Once the case is settled in a way that is agreeable to all sides the mediator and/or the parties will draft a document spelling out the agreement and stipulating how it will be implemented. Since the mediation is non-binding until agreement is confirmed, a proposed settlement may be rejected by either side. If this occurs, the side objecting to the settlement may consent to work towards a new settlement, or it may give up and proceed to arbitration or litigation. It is important to note that mediation often leads to a more durable agreement because the agreement has been achieved by the parties themselves.

If both sides agree to, and sign, a settlement agreement at the conclusion of the mediation, the parties are bound to uphold that agreement. The settlement agreement is a contract and an action for breach of contract may be brought if it is not performed on either side.
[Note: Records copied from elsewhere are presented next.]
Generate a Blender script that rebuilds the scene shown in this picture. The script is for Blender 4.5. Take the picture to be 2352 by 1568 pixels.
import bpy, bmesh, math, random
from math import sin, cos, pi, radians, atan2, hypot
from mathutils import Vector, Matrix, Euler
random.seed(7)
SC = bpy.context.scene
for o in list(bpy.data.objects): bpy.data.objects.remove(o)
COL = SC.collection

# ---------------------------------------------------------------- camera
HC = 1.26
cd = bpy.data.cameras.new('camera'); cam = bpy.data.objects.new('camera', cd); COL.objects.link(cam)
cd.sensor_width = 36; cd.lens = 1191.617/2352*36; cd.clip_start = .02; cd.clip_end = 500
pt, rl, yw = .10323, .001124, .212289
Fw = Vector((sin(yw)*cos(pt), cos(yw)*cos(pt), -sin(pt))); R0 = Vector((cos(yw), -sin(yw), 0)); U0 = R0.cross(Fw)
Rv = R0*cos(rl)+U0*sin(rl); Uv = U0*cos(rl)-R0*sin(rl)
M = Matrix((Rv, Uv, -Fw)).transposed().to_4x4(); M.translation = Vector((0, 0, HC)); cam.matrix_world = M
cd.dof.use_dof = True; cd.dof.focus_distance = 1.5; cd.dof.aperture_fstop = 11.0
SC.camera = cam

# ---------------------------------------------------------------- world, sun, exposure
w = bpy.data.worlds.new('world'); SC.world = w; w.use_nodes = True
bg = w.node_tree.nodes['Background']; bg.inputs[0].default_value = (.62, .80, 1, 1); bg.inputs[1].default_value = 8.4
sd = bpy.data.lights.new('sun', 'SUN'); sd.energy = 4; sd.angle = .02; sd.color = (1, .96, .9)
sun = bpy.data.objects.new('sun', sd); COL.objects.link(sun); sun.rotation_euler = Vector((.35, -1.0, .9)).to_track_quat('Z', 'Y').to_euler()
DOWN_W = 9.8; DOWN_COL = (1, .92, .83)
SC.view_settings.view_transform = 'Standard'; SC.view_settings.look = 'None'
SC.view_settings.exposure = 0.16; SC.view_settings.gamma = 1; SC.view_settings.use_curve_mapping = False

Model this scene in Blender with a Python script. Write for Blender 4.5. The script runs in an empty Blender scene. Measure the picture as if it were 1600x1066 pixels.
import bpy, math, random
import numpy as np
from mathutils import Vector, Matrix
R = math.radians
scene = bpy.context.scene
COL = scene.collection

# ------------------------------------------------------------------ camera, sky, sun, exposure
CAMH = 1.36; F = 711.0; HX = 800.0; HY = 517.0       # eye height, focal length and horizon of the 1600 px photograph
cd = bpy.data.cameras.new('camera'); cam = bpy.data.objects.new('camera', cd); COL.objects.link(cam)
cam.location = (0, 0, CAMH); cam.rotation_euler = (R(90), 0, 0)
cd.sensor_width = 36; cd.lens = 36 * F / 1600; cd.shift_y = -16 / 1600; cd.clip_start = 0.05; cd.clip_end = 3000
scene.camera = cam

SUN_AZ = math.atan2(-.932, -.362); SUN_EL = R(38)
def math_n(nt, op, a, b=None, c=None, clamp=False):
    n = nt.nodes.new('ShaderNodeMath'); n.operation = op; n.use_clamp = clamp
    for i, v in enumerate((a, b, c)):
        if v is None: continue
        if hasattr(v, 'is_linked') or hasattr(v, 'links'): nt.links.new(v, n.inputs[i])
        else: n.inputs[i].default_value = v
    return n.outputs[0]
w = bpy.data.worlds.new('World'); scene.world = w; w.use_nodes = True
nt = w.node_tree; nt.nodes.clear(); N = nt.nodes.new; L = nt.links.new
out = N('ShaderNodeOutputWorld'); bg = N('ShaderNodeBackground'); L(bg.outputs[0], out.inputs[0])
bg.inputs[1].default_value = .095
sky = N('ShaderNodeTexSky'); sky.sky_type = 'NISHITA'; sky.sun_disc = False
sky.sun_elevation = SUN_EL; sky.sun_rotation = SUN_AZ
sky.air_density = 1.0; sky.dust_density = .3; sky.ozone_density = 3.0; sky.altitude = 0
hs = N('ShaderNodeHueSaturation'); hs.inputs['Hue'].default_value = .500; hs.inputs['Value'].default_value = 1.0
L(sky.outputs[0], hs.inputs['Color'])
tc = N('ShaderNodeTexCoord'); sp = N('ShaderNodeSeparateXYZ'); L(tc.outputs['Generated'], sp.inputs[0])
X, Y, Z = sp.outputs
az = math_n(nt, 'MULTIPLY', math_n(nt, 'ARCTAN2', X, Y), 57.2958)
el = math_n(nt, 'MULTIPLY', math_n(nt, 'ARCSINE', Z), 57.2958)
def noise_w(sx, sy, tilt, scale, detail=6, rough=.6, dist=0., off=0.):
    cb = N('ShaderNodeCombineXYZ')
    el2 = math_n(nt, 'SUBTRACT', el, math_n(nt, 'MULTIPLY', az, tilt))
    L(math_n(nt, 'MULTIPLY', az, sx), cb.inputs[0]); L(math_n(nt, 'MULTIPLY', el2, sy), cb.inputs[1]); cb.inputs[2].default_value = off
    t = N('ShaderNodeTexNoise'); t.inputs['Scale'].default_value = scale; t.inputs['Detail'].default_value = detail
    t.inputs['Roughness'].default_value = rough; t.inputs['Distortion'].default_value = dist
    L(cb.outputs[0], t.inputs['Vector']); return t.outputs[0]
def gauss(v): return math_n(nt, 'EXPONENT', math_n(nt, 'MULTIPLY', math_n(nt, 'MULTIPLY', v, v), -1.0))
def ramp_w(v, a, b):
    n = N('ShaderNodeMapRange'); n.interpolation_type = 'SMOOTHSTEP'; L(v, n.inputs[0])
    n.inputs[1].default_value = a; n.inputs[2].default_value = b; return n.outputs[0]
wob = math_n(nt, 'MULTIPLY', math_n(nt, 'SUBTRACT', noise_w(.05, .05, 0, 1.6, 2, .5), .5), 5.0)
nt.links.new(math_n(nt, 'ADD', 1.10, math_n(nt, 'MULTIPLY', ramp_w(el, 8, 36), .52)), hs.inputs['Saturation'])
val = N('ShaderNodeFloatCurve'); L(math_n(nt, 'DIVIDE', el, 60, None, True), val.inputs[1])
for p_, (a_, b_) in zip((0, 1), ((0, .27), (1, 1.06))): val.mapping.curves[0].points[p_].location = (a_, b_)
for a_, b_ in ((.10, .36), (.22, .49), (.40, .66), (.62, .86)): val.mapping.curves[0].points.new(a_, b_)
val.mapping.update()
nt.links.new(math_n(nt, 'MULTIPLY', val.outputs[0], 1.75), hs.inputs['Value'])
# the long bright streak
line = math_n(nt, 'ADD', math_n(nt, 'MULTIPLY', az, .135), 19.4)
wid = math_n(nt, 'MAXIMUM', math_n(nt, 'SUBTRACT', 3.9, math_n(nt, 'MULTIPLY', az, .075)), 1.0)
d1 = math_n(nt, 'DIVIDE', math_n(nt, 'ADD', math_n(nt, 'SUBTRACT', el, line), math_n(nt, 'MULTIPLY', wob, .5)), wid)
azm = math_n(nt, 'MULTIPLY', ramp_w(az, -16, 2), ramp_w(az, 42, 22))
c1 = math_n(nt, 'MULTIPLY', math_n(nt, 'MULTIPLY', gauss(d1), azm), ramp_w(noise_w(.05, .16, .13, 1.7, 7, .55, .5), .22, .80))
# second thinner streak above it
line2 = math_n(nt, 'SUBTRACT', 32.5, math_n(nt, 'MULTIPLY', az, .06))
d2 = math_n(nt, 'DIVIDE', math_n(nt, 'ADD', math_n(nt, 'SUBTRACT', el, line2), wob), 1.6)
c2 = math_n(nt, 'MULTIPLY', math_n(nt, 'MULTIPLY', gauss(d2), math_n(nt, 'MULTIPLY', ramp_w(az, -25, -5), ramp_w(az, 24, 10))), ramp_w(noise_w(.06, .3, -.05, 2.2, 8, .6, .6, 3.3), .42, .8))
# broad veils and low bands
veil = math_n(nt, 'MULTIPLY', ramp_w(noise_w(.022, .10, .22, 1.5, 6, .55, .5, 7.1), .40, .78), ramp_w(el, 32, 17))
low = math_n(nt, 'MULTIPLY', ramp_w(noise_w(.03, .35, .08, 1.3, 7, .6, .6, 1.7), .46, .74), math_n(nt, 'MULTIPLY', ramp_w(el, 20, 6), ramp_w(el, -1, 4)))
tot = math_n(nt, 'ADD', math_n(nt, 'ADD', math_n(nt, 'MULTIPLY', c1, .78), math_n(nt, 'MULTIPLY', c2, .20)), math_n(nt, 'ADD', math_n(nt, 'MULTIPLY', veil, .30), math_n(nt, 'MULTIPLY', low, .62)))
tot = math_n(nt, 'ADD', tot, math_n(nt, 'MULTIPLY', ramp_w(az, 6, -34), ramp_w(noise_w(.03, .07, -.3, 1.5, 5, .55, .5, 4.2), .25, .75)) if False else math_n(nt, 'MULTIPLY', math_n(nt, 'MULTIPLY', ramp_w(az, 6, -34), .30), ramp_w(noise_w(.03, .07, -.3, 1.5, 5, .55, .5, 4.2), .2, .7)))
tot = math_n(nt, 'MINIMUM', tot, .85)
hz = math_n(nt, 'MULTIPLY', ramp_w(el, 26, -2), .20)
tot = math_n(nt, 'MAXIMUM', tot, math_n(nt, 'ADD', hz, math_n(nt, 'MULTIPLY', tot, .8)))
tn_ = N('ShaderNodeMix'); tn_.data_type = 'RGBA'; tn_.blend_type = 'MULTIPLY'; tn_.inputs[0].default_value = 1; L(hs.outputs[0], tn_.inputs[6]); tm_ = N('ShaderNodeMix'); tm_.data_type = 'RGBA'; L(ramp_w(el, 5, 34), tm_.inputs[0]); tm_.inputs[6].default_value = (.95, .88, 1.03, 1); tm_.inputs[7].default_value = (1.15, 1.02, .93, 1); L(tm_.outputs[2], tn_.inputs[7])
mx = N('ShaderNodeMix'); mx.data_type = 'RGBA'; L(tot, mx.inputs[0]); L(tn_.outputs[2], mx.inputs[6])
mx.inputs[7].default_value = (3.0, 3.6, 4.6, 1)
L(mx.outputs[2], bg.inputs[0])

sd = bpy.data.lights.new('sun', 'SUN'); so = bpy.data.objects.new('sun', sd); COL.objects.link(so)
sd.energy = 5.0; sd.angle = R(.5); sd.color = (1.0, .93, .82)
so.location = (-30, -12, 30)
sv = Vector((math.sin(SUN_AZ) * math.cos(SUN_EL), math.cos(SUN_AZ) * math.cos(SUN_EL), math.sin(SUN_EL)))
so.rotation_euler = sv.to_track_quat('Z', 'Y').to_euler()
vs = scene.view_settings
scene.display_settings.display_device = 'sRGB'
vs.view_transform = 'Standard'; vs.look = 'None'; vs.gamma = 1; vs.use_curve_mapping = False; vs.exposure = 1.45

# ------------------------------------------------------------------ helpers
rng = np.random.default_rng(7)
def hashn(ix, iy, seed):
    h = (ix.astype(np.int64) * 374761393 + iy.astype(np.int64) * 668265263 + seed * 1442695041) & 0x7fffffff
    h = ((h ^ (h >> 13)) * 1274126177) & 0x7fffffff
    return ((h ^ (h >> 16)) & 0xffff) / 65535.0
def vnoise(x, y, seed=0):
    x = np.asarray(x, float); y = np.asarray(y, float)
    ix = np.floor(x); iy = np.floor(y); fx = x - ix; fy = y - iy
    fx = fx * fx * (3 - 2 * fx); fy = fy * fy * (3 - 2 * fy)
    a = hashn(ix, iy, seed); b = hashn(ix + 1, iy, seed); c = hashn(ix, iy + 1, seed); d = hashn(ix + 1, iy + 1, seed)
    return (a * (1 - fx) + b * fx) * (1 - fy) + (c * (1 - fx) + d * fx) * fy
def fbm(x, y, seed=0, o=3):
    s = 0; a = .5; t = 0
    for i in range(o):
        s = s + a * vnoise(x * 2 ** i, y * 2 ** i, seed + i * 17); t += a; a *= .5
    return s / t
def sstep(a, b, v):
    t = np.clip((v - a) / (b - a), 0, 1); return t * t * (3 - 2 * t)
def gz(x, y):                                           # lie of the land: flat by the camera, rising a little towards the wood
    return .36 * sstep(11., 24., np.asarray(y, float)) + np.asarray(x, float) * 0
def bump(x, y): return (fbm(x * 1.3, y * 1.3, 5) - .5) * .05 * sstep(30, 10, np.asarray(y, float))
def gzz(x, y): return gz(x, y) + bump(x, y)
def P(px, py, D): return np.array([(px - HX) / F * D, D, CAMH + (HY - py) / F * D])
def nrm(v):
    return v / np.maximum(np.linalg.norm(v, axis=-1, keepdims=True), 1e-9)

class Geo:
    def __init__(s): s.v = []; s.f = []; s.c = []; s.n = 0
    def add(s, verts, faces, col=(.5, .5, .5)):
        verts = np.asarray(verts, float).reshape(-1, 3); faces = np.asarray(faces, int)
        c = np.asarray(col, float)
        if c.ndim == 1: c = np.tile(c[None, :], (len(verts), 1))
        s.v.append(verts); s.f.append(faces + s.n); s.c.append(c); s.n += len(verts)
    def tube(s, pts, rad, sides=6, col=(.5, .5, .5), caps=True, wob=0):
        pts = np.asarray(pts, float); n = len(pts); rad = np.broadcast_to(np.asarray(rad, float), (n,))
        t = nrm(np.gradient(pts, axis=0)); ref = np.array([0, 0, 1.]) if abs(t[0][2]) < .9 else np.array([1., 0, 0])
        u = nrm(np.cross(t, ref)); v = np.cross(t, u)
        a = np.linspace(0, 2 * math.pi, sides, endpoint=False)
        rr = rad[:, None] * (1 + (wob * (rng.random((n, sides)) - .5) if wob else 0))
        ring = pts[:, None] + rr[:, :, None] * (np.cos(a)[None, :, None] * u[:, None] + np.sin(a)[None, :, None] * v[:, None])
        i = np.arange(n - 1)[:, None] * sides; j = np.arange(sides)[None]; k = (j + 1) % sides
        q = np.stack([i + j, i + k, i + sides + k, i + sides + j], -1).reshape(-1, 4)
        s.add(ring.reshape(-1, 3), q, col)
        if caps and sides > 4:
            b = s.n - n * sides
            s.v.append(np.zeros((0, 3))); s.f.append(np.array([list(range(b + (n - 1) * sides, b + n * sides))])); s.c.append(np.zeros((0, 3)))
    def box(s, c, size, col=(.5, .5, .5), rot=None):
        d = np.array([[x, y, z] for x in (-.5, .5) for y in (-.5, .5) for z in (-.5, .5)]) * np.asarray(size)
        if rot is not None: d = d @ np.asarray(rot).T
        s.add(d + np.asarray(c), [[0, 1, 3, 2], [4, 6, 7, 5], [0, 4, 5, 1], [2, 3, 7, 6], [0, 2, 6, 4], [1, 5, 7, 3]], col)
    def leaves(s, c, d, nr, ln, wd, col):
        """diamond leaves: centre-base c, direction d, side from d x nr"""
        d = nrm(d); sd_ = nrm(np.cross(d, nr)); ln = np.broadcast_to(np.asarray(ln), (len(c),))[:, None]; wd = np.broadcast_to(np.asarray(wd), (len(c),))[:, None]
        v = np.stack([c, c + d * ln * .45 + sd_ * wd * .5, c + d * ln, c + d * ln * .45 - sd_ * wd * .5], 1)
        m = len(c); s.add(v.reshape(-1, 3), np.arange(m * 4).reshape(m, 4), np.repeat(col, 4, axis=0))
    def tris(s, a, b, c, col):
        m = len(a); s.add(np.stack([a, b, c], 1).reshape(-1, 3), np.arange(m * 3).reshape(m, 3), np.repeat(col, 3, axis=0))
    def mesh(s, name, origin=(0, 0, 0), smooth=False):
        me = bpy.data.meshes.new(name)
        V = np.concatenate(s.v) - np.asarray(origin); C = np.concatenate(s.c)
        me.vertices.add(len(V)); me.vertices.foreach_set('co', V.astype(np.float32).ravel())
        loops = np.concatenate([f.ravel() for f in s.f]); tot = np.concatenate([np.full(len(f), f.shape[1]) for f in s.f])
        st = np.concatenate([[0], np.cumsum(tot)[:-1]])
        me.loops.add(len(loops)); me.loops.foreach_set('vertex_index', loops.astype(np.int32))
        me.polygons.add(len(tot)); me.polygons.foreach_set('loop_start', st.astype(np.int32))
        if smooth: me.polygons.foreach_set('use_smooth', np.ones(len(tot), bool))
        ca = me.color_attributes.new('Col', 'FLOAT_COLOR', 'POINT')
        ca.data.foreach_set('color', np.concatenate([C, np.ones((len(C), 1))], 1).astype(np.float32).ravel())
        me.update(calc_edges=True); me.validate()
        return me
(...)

If litigation is pending, it may be possible in some legal systems for the settlement to be lodged with the court (or expressed in the future as a judgement by consent or arbitration award) so that it may be enforced without requiring a separate action for breach of contract.

Confidentiality

Private meetings with the mediator are considered “privileged and confidential” in many jurisdictions, so the parties are free to confide in the mediator about the strengths and weaknesses of their cases and to disclose information not communicated in joint session. Thus, as part of the caucus phase, the mediator must make clear what information he or she would like to divulge to the other side and how that information will be conveyed.

The parties may wish to execute confidentiality agreements prior to mediation. The extent to which these are effective and will ensure privilege in legal proceedings will depend on the local law. Some dispute resolution organisations have sample confidentiality agreements that parties may use for this purpose. Parties can adopt these agreements or amend them. They cover issues such as assuring confidentiality of conversations between parties, prohibiting transcription of proceedings, requiring that all documents be returned to the originating party and prohibiting the mediator from serving as a witness, consultant, expert or arbiter in any action related to the matter. All parties, lawyers, mediators, and others privy to the mediation should agree in writing to any confidentiality rules.

In some jurisdictions it may not be possible to protect everything disclosed during a mediation from subsequent disclosure in court proceedings. Information used during a mediation can also become public. If, for example, the information is subpoenaed by a third party in unrelated legal proceedings. In rare instances in the USA mediators have been compelled to disclose information from a mediation when the facts have been deemed to involve overriding public interest or health and safety. Communications can also be disclosed if the parties and the neutral agree in writing to allow disclosure or the communications have already been made public.

Finally, in spite of the importance placed on confidentiality, experts caution parties not to stipulate confidentiality in terms that are so broad and restrictive that, for example, they prevent disclosure of an agreement in subsequent civil proceedings. Such agreements may make it very difficult for a party to take action later to get the mediation settlement enforced or changed.